The disappearance of sadism. I know why it exists, but I think it is one of the most horrible consequences of the whole structure of our existence. I am for love and tenderness, not sadism. In the comics world I would change nothing, not even a ban on bad artists. Comics were often a kind of folk art, not taken too serious, a bit under the radar. On the one hand it is frustrating for artists giving their all to create their best work, but on the other hand it may give them the freedom they need.
What experiences have triggered your ideas most?
Emotions like shame, fear, desire, despair… I have had my share of them, like everybody else, and while in real life they are not always easy to go through, (well, desire is not so bad) they make great building blocks for stories. Without emotions stories are flat and dead as roadkill. Watching story characters suffer the same awful moments that you remember (or try to forget) is liberating and fun. And it will add years to your life!
"What I miss most is the poetic freedom. Comics that you can read upside down, jokes about ladies’s corsets, a complete German family stranded on an island inhabited by a black tribe, a Kat who loves bricks being thrown at him, (or her…). It feels all so surreal today!" Artwork © Evert Geradts
What is the impact of comics and music on the racial, political and socio-cultural implications?
Music and comics can help realize changes that are floating in the air, as they reach a big public.

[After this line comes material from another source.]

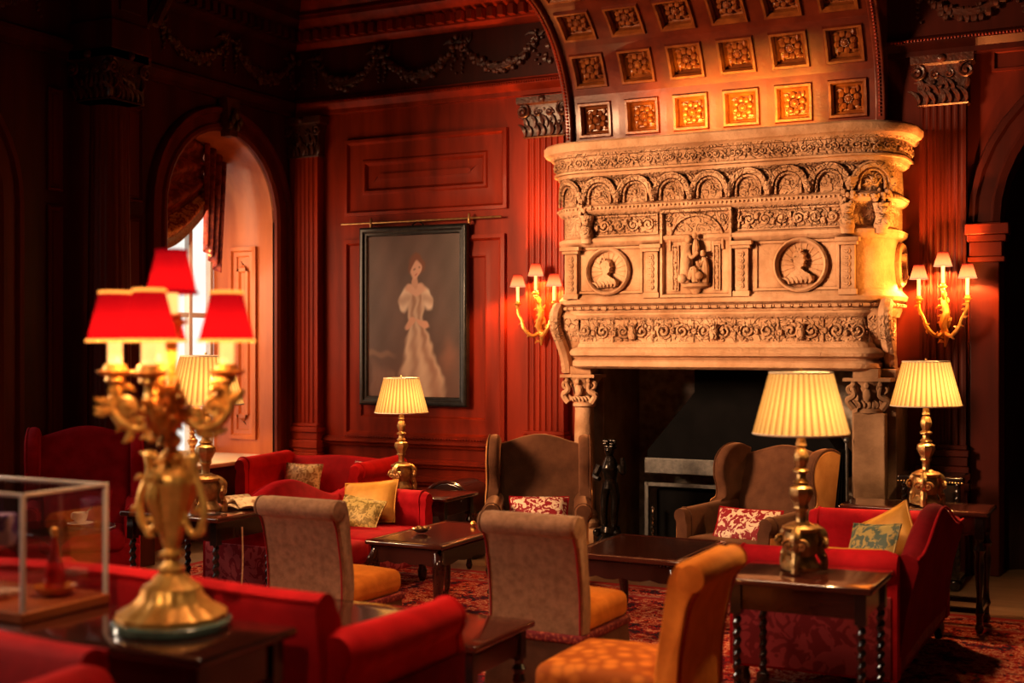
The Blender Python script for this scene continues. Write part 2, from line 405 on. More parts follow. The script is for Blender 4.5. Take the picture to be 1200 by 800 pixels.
def arched_wall(mb, mp, sa, sb, z0, zt, opens, n=20):
    """wall face with arched openings (centre, radius, spring, sill)"""
    cur = sa
    def rect(a, b, c, d): mb.add([mp(a, c), mp(b, c), mp(b, d), mp(a, d)], [(0, 1, 2, 3)])
    for c, R, zs, sill in opens:
        rect(cur, c-R, z0, zt)
        if sill > z0: rect(c-R, c+R, z0, sill)
        P = [(c-R*cos(PI*i/n), zs+R*sin(PI*i/n)) for i in range(n+1)]
        for (a, za), (b, zb) in zip(P, P[1:]):
            mb.add([mp(a, za), mp(b, zb), mp(b, zt), mp(a, zt)], [(0, 1, 2, 3)])
        cur = c+R
    rect(cur, sb, z0, zt)
def arch_path(c, R, zs, z0, n=24):
    return [(c-R, z0)]+[(c-R*cos(PI*i/n), zs+R*sin(PI*i/n)) for i in range(n+1)]+[(c+R, z0)]
def archivolt(mb, mp, c, R, zs, z0, prof, n=20):
    """profile list of (radial offset, depth)"""
    rings = []
    for k in range(n+3):
        ring = []
        for o, d in prof:
            r = R+o
            if k == 0: p = (c-r, z0)
            elif k == n+2: p = (c+r, z0)
            else:
                a = PI*(k-1)/n; p = (c-r*cos(a), zs+r*sin(a))
            ring.append(mp(p[0], p[1], d))
        rings.append(ring)
    mb.loft(rings, False, False)
PANEL = [(0, 0), (0, .03), (.035, .035), (.05, .015), (.085, .012), (.10, -.004), (.17, .004)]
RAISED = PANEL+[(.20, .03), (.23, .03), (.245, .012)]

# floor, ceiling
o = MB().box(-2, 11, -13, 1.2, -.1, 0).build('floor', 'floor'); struct(o, 'oak boarded floor of the hall beyond the rug', 'floor')
o = MB().box(-.3, 9, -12.5, .2, ZT, ZT+.1).build('ceiling', 'wood_deep_shade'); struct(o, 'dark timber ceiling of the hall', 'ceiling')

# back wall
m = MB()
arched_wall(m, BW, -.05, 3.36, 0, ZT, [])
m.add([BW(3.36, 1.58), BW(5.52, 1.58), BW(5.52, ZT), BW(3.36, ZT)], [(0, 1, 2, 3)])
wall_back = m.build('wall_back', 'wood'); struct(wall_back, 'red mahogany panelled back wall with carved frieze', 'wall')
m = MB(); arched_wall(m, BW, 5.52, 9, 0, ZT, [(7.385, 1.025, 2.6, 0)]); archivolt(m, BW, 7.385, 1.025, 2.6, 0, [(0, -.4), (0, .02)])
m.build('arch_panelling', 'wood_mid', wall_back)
def pan(x0, x1, z0, z1, steps, name='panel', mt='wood', mp=BW, par=None):
    return MB().frame(mp, x0, x1, z0, z1, steps).build(name, mt, par or wall_back, angle=25)
pan(.60, 2.30, 2.89, 3.60, [(0, 0), (0, .035), (.03, .04), (.05, .014), (.08, .010), (.19, .02), (.205, .032), (.225, .034), (.25, .006), (.30, .004), (.36, .022), (.38, .024)])
pan(.59, 2.28, .84, 2.67, [(0, 0), (0, .035), (.035, .04), (.055, .014), (.08, .012), (.17, .03), (.19, .03), (.205, .012)])
pan(.55, 2.45, .12, .40, PANEL)
pan(6.30, 8.5, 3.70, 3.86, [(0, 0), (0, .03), (.02, .03), (.03, .008)], 'panel', 'wood_mid')
# dado rails and skirting
def rail(mb, mp, a, b, prof):
    mb.loft([[mp(a, z, d) for d, z in prof], [mp(b, z, d) for d, z in prof]], True, True)
def P_(z0, z1, d): h = z1-z0; return [(0, z0), (d*.5, z0), (d*.6, z0+h*.25), (d, z0+h*.45), (d, z0+h*.75), (d*.7, z0+h*.8), (d*.7, z1), (0, z1)]
m = MB()
for a, b in ((.34, 2.5),):
    rail(m, BW, a, b, P_(.76, .84, .06)); rail(m, BW, a, b, P_(.58, .66, .07)); rail(m, BW, a, b, P_(.42, .50, .05))
    rail(m, BW, a, b, [(0, 0), (.09, 0), (.09, .2), (.06, .24), (.06, .28), (0, .30)])
for i in range(60): m.ball((.62+i*.0285, -.055, .845), .011, 6, 4)
m.build('dado_rail', 'wood', wall_back, angle=30)

# left wall
m = MB()
arched_wall(m, LW, -8.5, 0, 0, ZT, [(-4.33, .80, 2.72, .5), (-1.05, .74, 2.84, .66)])
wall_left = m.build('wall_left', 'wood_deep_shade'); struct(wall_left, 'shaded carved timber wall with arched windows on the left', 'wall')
AV = [(0, -.02), (0, .03), (.03, .05), (.06, .05), (.075, .03), (.15, .03), (.165, .06), (.20, .065), (.22, .03), (.22, 0)]
m = MB(); archivolt(m, LW, -1.05, .74, 2.84, .0, AV); archivolt(m, LW, -4.33, .80, 2.72, .0, AV)
m.build('arch_moulding', 'wood_mid', wall_left, angle=30)
for y0, y1, z0, z1 in ((-3.06, -2.92, 2.85, 3.62), (-3.06, -2.92, .6, 2.74), (-2.27, -2.07, 2.85, 3.62), (-2.27, -2.07, .6, 2.74), (-5.6, -5.25, .6, 3.6)):
    pan(y0, y1, z0, z1, [(0, 0), (0, .02), (.015, .03), (.03, .008), (.045, .008), (.05, .018)], 'panel', 'wood_mid', LW, wall_left)
m = MB()   # carved keystone over the window arch
m.loft([[LW(-1.05+s*w, z, d) for s, d in ((-1, .02), (-1, .12), (1, .12), (1, .02))] for z, w in ((3.53, .05), (3.68, .07), (3.86, .09))])
for k in range(5): m.ball(LW(-1.05+.035*(k-2), 3.62+.05*(k % 3), .14), (.03, .03, .045), 6, 5)
m.ball(LW(-1.05, 3.72, .15), (.035, .04, .06), 8, 6)
m.build('keystone', 'carved', wall_left)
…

Nowadays these changes will start more on the internet, which is much faster than other media. But music, books or comics can produce reference points. They last longer than a Facebook discussion.
Where would you really want to go via a time machine and what memorabilia (books, records) would you put in?
I really would like to go into the past, any past, mainly to see if people walked, talked, moved or sang differently than they do today. We don’t have movies from the past, we only have paintings, drawings and musical scores on paper. It would be great to see the past as a reliable movie, not something invented by Hollywood. Watching the real Mozart playing, spending a few hours in Jheronimus Bosch’s workshop… I’d like to see cavemen or cavewomen do their paintings in the Lascaux grottoes. What I’d take back would be my HD videos. On the other hand, I’d like to go back to the 1950’s to buy a stack of Action Comics with the first Superman story and be a millionnaire on my return!
How you would spend a day with Donald Duck?
One of my first stories had this same subject! My hero finds himself in Duckburg, and in a well-known Donald Duck story too. He knows where Donald will make a consequential mistake which he repairs to save Donald from ruin, only to learn that on his return, his favorite Duck story doesn’t exist anymore. He killed it. The moral was that good stories always have a pivotal moment where everything starts to turn into a disaster, but that this is necessary to build an interesting story. I showed my story to the great Carl Barks himself, when I visited him in 1973, with Glenn Bray. Little did I know that later I would follow in his footsteps.
What would you say to David Bowie?
How is life in Paradise?
What would you like to ask FUTUREMAN?
Everything about his place of birth, his family, his brothers and his sisters, what he did in life, his plans for the future, his musical tastes, his political views, anything. Stories interest me and I am a dedicated listener.